- [Task goal]:
The lines from the top of the material through the line with "PI = math.pi" are to be set down exactly. Leave the pictures out.

- [Provided material]:
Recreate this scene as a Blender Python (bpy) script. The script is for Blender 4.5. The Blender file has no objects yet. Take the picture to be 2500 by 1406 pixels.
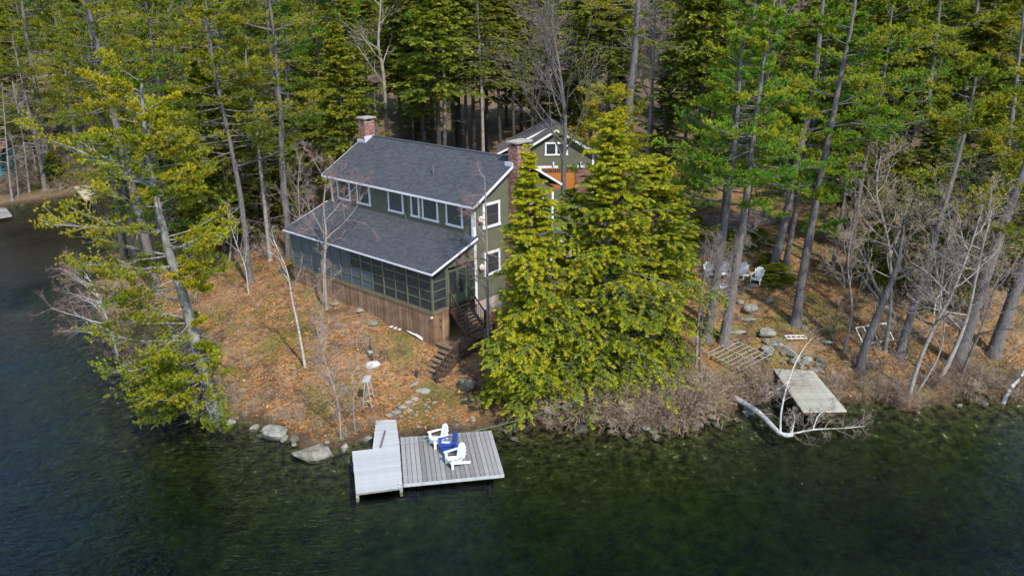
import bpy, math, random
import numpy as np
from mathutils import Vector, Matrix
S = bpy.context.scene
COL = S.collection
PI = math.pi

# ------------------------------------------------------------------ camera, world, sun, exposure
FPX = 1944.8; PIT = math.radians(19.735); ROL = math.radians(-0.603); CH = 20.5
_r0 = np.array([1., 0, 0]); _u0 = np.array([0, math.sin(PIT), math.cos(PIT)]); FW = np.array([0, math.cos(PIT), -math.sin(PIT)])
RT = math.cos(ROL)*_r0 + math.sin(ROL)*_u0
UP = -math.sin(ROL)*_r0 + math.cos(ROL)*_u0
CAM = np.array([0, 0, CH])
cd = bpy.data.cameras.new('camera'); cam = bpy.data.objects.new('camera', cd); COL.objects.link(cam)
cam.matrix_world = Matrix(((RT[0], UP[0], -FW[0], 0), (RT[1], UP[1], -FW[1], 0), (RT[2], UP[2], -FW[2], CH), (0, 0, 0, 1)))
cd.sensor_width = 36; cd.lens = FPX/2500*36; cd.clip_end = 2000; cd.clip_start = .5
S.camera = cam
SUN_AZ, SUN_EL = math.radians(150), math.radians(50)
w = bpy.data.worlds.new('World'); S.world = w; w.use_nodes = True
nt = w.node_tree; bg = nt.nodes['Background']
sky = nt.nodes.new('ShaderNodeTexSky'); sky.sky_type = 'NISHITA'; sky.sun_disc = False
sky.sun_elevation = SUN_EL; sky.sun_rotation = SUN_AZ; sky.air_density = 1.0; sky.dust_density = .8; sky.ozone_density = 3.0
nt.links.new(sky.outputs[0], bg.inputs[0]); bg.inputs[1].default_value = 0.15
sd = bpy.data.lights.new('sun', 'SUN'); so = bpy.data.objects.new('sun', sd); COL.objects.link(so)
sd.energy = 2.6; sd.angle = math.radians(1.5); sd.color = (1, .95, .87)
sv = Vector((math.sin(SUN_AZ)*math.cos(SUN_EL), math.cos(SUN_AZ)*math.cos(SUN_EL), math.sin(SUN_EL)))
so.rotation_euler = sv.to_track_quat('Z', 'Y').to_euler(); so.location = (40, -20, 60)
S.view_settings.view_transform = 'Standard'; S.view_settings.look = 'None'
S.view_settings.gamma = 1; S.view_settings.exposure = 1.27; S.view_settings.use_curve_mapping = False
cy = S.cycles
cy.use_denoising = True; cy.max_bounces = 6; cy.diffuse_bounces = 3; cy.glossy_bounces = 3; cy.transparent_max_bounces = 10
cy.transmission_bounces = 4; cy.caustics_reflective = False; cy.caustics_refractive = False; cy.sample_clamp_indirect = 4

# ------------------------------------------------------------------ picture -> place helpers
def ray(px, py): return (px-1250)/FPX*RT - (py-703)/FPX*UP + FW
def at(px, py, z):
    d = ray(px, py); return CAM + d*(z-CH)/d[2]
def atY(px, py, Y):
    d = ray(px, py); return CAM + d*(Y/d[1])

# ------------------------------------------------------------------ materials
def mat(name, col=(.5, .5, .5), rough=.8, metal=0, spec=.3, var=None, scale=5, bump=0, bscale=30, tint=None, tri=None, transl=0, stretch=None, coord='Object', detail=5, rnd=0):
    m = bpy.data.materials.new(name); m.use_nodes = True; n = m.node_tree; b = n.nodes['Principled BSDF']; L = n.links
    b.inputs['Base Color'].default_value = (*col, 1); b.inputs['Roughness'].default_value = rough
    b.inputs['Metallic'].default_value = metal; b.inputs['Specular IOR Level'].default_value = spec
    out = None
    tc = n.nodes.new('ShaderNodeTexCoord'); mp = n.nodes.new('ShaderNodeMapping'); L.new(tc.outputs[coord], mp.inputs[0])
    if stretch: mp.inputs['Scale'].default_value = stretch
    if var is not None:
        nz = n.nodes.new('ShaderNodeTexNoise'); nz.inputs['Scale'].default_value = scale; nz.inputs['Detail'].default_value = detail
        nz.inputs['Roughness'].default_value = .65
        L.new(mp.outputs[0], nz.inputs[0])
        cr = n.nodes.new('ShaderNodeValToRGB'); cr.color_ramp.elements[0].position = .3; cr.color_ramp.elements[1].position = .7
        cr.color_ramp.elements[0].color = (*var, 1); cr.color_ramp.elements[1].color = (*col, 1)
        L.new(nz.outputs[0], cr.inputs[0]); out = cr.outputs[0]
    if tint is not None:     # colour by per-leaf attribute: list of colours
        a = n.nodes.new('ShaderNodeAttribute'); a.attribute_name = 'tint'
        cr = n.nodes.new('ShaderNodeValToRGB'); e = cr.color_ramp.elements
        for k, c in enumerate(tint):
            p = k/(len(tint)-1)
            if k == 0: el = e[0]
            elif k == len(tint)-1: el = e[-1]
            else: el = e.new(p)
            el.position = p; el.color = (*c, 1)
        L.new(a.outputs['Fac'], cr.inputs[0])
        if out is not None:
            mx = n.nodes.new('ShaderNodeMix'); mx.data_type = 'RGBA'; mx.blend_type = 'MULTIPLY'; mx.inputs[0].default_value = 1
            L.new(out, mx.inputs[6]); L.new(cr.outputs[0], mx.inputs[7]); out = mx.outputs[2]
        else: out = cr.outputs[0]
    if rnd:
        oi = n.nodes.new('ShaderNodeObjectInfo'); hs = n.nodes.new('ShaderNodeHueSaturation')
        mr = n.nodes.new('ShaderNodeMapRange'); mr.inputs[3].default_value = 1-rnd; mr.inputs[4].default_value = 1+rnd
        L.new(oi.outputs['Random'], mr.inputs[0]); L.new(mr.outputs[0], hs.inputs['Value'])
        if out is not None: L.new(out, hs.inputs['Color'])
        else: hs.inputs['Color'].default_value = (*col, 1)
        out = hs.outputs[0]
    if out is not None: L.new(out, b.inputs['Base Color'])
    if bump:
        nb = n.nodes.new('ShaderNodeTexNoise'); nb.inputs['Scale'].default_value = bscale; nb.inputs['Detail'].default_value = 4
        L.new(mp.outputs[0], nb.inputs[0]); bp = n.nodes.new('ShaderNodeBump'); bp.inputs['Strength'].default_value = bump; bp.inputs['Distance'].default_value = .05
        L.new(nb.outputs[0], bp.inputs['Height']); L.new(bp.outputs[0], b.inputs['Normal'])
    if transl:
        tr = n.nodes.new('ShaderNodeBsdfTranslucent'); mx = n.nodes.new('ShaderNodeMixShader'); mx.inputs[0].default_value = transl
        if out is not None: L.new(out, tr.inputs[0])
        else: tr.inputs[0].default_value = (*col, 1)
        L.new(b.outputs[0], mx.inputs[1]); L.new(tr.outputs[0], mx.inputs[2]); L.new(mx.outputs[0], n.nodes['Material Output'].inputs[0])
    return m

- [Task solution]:
Recreate this scene as a Blender Python (bpy) script. The script is for Blender 4.5. The Blender file has no objects yet. Take the picture to be 2500 by 1406 pixels.
import bpy, math, random
import numpy as np
from mathutils import Vector, Matrix
S = bpy.context.scene
COL = S.collection
PI = math.pi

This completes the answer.